After a week, I slowly forgot about him again.

But the story does not end here.

On a Tuesday morning, I was 5 minutes late to law. Since I would most likely be dehydrated in 90 minutes of boredom,  I decided to buy a bottle of water. For one minute, I completely forgotten about Kai's existence.

Suddenly, a tall figure walks past me. His complexion was familiar, so was his brunette hair and his comfortable grey hoodie. Tightly hugging my water bottle, I rushed to class as he climbed up the stairs. Then my mind felt a sense of frustration:

When I think about him, he never arrives. If I want to forget about him, he appears out of nowhere...

I guess you expect the unexpected...

It was for an entire day I was yearning to see his presence again.

A week later, I greet my friends goodbye and see the mortal walk past me again in the hallway. Then, I saw him in the IT room whilst having a severe cough that echoed the room. I assumed he may have noticed me as he left. In reality, that was in my idealistic imagination.

And for every time I find him around college, I repeatedly inform my best friend about seeing him in college. (Though, I have a feeling that she will be sick and tired of if at some point...)

Every time I tell her about Kai, it was always about being noticed by him.

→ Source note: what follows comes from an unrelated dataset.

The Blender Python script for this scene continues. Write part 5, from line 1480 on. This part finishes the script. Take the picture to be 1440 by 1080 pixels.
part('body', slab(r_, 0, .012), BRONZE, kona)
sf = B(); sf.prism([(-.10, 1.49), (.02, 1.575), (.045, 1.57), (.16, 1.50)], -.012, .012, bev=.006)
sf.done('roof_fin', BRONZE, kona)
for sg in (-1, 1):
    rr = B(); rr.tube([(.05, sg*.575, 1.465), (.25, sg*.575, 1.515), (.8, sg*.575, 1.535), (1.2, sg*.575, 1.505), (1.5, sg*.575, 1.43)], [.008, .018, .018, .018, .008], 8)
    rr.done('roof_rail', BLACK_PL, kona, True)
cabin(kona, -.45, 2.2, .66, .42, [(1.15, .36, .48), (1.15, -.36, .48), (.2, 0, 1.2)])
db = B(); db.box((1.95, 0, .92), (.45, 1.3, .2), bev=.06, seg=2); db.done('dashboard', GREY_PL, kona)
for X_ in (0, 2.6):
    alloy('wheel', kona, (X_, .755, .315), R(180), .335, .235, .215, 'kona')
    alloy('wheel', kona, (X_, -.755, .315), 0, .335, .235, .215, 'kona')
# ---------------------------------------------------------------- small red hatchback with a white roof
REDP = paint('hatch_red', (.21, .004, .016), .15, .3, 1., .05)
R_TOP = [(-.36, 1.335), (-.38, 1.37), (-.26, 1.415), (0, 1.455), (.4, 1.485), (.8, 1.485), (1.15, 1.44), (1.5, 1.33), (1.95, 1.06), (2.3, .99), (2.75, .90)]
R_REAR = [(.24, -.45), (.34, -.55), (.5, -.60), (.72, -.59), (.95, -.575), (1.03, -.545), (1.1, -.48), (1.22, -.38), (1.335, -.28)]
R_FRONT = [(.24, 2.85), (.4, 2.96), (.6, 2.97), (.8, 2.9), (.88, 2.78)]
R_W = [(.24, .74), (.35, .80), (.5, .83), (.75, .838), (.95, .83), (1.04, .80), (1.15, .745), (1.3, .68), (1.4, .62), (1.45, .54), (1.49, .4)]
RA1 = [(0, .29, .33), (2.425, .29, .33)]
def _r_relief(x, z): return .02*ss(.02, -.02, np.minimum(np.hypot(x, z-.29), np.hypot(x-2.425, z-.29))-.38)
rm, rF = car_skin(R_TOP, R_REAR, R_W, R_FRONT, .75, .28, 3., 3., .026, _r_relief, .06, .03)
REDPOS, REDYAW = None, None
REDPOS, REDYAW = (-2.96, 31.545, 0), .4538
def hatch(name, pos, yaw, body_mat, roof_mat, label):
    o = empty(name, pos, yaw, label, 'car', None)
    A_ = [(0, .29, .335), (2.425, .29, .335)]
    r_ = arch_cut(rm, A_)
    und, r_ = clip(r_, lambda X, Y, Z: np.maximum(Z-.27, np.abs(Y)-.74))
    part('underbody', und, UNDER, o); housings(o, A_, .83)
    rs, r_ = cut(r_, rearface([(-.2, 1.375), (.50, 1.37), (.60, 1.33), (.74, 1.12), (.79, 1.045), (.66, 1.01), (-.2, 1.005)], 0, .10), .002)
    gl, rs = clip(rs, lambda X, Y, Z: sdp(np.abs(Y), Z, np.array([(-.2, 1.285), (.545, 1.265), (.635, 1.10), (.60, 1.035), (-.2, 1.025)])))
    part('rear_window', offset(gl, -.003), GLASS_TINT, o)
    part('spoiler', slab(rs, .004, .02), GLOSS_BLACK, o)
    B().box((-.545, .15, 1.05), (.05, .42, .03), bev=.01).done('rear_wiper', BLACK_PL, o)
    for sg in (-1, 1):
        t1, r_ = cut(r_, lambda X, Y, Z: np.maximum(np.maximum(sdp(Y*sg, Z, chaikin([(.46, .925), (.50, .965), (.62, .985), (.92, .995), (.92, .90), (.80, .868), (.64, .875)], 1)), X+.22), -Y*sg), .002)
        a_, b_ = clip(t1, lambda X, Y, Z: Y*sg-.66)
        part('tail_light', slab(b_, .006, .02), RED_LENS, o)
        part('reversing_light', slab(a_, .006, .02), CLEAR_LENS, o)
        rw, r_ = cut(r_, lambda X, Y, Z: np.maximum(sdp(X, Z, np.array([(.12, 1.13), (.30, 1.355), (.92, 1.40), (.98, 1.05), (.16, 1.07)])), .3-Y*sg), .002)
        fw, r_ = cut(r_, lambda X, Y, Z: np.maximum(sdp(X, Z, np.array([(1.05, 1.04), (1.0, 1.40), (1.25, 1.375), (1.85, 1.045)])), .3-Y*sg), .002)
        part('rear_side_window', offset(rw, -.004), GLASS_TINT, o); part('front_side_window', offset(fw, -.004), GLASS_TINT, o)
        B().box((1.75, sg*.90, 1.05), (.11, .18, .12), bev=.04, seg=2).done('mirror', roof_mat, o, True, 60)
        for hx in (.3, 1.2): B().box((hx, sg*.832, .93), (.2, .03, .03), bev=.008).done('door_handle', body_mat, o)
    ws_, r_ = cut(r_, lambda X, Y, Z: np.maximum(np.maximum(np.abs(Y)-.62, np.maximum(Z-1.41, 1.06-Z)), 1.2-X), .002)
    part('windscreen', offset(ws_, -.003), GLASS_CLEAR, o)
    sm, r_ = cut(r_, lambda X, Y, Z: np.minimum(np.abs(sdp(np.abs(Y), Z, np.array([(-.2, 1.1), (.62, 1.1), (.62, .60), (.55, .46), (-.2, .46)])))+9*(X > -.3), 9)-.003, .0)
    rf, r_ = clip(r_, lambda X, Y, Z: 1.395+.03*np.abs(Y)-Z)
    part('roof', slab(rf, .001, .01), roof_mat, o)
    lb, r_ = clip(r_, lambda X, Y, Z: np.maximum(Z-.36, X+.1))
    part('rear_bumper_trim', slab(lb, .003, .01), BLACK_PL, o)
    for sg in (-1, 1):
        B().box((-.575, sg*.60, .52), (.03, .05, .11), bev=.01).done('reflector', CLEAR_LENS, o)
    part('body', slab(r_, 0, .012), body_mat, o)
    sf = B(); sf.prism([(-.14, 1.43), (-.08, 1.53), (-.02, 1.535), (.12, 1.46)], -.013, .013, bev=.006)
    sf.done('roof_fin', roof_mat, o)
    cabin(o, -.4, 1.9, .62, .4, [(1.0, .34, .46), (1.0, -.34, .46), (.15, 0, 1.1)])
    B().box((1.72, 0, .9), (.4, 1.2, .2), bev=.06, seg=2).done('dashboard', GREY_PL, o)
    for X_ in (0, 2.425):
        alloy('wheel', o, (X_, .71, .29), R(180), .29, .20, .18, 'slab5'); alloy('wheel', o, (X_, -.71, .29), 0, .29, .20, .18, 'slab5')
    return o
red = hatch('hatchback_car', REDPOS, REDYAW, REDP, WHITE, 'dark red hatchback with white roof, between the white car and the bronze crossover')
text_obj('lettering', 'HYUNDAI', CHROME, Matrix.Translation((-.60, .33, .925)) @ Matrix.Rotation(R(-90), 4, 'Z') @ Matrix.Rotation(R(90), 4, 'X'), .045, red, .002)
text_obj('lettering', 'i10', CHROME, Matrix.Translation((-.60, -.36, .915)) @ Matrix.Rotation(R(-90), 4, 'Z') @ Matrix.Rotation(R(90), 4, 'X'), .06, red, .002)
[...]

Aside from that, we did interact this one time. My stupid ass had the courage to sit near the man in the computer room when my sociology lesson was cancelled. In there, I was debating whether to call myself a stalker or a person who casually came to the room to finish their work. 

Maybe I was both-

At first, it felt uneasy to concentrate on my work near him but I eventually succeeded against my fascinating distraction. 

But you're probably wondering, where's the interaction part?

Well, after getting a second cup of tea from the canteen, Kai was about to exit the computer room as I was going to re-enter it. So as a gentlewoman, I held the door for him. Whilst doing that, there were issues with who would go through the door since a third party wanted to enter the IT room. After that was solved, 

it was just the two of us.

As I remember vividly, he directed me to enter by pointing his thumb to the room as a smile gleamed onto his face...

A SMILE
A FUCKING SMILE
GOD THAT SMILE
OMG

Ahem, then I just said thank you and we parted ways.

(And I thought about it for an entire day...)

The next day, I sat next to him outside the computer room. Nothing happened but my nemesis came to talk to him. So yeah, I just went to sit at his usual spots for the next few weeks, realising that I have no bloody reason to talk to him-

Oh right, I forgot to tell you about my nemesis so I'll give you a quick rundown: 

So the nemesis (I guess we could call him Harold?), we used to be in the same high school and he was not a nice guy let me tell you. He would make fun of what I say, what I do and questioned my acts. Everytime I took a breath of air, it was as if he would come to question that as well. Indeed, high school was a place full of morons. Once we ended up in the same college, we simply ignored each other and forgotten our existence to each other. 

Purely, it was a coincidence that Harold and Kai knew each other, or that they are possibly friends. But did I end things there because he was friends with my nemesis? Nope. 

Harold may seem like he has changed (since kids grow up ofc) since we stopped pissing eachother off. Even though I didn't care about their alliance together, one side of me wondered whether he could tell Kai about his version of myself during high school. Still, I couldn't care less. 

For the next few weeks, I would sit at the areas Kai would sit and casually did some work or went on my phone. (At this point, would I be considered a stalker for sitting near him?)  

Pretty much, I constantly contemplated whether I should communicate with this mortal. Eventually, I forgot about him and my desire to know this human.